_Written instruction_.
The required output consists solely of the lines from the top of the listing through the line containing "ox = np.array([P[1][0], P[1][1], 0])", transcribed exactly.

START Information provided

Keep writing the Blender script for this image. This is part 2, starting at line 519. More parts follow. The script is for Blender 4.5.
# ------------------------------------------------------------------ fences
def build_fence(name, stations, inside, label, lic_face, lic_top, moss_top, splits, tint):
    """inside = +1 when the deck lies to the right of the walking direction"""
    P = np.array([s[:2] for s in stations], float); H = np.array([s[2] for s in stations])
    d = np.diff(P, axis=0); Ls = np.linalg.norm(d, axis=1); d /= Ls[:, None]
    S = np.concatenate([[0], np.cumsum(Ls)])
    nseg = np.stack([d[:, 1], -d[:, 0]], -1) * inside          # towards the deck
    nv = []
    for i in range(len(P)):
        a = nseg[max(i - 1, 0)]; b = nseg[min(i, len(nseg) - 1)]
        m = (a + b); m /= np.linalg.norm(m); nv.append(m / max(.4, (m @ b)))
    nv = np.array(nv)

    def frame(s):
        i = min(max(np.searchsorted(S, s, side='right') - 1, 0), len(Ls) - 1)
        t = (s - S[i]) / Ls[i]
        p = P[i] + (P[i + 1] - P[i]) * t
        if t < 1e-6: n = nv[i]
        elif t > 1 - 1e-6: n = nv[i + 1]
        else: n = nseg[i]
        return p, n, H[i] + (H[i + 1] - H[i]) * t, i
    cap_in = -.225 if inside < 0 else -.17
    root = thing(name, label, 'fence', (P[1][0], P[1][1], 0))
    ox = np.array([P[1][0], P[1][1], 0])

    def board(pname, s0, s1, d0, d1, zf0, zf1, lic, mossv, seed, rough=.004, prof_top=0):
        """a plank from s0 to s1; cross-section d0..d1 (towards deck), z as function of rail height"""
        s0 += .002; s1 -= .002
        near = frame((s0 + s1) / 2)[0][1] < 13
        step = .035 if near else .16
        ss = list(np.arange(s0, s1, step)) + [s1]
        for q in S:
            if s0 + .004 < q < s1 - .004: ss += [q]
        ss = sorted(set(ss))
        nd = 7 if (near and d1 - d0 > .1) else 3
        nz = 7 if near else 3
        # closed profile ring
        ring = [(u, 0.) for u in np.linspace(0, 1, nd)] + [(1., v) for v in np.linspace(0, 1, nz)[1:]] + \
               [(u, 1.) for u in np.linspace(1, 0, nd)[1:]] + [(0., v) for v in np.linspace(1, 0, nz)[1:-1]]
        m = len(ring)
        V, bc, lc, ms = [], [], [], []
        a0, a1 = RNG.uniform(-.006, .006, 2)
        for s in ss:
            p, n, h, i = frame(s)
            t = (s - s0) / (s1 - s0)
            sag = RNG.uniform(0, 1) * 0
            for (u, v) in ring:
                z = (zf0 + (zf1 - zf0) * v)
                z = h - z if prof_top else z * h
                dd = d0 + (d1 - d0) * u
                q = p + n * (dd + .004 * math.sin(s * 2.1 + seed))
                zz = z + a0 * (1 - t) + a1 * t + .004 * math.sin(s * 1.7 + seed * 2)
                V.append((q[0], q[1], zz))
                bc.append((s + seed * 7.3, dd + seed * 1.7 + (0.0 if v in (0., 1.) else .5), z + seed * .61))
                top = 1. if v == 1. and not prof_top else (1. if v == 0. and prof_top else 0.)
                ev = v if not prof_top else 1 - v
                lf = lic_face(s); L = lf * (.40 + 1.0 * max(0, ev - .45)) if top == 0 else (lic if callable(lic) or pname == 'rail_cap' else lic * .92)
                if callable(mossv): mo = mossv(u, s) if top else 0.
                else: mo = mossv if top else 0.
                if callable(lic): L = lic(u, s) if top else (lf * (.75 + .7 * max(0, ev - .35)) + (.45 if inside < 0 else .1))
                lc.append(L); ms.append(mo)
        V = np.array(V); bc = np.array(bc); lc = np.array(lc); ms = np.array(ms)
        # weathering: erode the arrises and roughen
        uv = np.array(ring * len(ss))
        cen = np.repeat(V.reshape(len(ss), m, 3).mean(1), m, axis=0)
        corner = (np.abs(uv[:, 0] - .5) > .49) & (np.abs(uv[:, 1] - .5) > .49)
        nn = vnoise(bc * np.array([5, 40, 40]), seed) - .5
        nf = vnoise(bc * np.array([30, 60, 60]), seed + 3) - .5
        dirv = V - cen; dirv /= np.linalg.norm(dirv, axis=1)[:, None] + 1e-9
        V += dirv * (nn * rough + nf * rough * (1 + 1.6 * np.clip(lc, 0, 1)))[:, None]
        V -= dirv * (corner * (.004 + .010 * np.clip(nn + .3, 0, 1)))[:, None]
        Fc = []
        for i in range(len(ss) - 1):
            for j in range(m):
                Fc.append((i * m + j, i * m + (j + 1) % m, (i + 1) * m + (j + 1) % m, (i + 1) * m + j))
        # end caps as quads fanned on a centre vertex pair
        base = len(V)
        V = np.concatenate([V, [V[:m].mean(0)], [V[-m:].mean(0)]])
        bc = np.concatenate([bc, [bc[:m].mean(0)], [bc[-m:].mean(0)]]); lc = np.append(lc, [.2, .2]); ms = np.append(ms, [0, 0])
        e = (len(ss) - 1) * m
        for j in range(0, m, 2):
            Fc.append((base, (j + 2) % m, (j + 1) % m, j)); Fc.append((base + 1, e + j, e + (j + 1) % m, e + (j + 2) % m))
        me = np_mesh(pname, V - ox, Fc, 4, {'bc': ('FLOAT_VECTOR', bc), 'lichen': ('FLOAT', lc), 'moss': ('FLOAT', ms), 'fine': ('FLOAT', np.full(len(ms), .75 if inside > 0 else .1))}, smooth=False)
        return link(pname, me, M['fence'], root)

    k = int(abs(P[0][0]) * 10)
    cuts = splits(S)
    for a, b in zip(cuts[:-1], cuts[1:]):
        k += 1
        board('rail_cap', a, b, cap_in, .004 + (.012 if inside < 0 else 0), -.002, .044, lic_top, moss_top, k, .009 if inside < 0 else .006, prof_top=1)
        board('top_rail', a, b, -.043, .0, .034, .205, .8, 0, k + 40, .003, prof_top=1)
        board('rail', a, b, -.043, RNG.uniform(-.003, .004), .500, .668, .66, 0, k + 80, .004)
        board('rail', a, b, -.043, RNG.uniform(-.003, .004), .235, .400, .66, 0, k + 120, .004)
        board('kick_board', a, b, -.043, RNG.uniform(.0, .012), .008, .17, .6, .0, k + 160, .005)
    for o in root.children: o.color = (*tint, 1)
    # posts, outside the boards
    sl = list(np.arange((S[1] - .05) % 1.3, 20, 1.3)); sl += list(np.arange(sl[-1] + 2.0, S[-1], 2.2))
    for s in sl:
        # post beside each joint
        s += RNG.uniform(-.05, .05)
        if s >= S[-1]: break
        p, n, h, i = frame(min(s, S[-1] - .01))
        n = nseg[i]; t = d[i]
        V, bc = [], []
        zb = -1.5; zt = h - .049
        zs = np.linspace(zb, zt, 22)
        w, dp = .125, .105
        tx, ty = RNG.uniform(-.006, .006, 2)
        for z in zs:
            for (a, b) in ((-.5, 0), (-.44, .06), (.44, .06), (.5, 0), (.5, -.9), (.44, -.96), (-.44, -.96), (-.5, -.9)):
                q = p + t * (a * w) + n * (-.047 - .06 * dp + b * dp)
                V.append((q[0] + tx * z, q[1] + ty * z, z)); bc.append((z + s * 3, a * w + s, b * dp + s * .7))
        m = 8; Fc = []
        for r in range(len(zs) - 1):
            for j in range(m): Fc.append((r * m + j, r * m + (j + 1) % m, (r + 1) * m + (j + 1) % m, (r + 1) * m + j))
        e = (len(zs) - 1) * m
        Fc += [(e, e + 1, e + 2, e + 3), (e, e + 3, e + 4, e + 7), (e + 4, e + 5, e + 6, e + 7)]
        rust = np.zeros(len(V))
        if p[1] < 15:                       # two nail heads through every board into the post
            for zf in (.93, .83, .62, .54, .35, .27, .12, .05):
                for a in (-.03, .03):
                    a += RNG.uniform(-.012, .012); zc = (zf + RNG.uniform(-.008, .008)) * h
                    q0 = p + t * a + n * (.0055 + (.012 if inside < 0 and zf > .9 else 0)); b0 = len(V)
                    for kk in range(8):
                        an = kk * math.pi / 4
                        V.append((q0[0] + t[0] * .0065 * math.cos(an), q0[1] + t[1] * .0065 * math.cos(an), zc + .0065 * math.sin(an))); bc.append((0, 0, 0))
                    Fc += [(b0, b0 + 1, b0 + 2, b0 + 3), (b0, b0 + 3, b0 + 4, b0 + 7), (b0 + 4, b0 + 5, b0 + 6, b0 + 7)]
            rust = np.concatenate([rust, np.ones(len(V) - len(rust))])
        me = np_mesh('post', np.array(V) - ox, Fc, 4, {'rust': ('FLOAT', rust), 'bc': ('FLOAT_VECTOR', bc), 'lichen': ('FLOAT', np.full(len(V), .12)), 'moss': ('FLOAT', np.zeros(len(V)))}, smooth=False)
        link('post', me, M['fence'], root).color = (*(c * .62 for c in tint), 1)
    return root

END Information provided

_Result for this exercise_.
Keep writing the Blender script for this image. This is part 2, starting at line 519. More parts follow. The script is for Blender 4.5.
# ------------------------------------------------------------------ fences
def build_fence(name, stations, inside, label, lic_face, lic_top, moss_top, splits, tint):
    """inside = +1 when the deck lies to the right of the walking direction"""
    P = np.array([s[:2] for s in stations], float); H = np.array([s[2] for s in stations])
    d = np.diff(P, axis=0); Ls = np.linalg.norm(d, axis=1); d /= Ls[:, None]
    S = np.concatenate([[0], np.cumsum(Ls)])
    nseg = np.stack([d[:, 1], -d[:, 0]], -1) * inside          # towards the deck
    nv = []
    for i in range(len(P)):
        a = nseg[max(i - 1, 0)]; b = nseg[min(i, len(nseg) - 1)]
        m = (a + b); m /= np.linalg.norm(m); nv.append(m / max(.4, (m @ b)))
    nv = np.array(nv)

    def frame(s):
        i = min(max(np.searchsorted(S, s, side='right') - 1, 0), len(Ls) - 1)
        t = (s - S[i]) / Ls[i]
        p = P[i] + (P[i + 1] - P[i]) * t
        if t < 1e-6: n = nv[i]
        elif t > 1 - 1e-6: n = nv[i + 1]
        else: n = nseg[i]
        return p, n, H[i] + (H[i + 1] - H[i]) * t, i
    cap_in = -.225 if inside < 0 else -.17
    root = thing(name, label, 'fence', (P[1][0], P[1][1], 0))
    ox = np.array([P[1][0], P[1][1], 0])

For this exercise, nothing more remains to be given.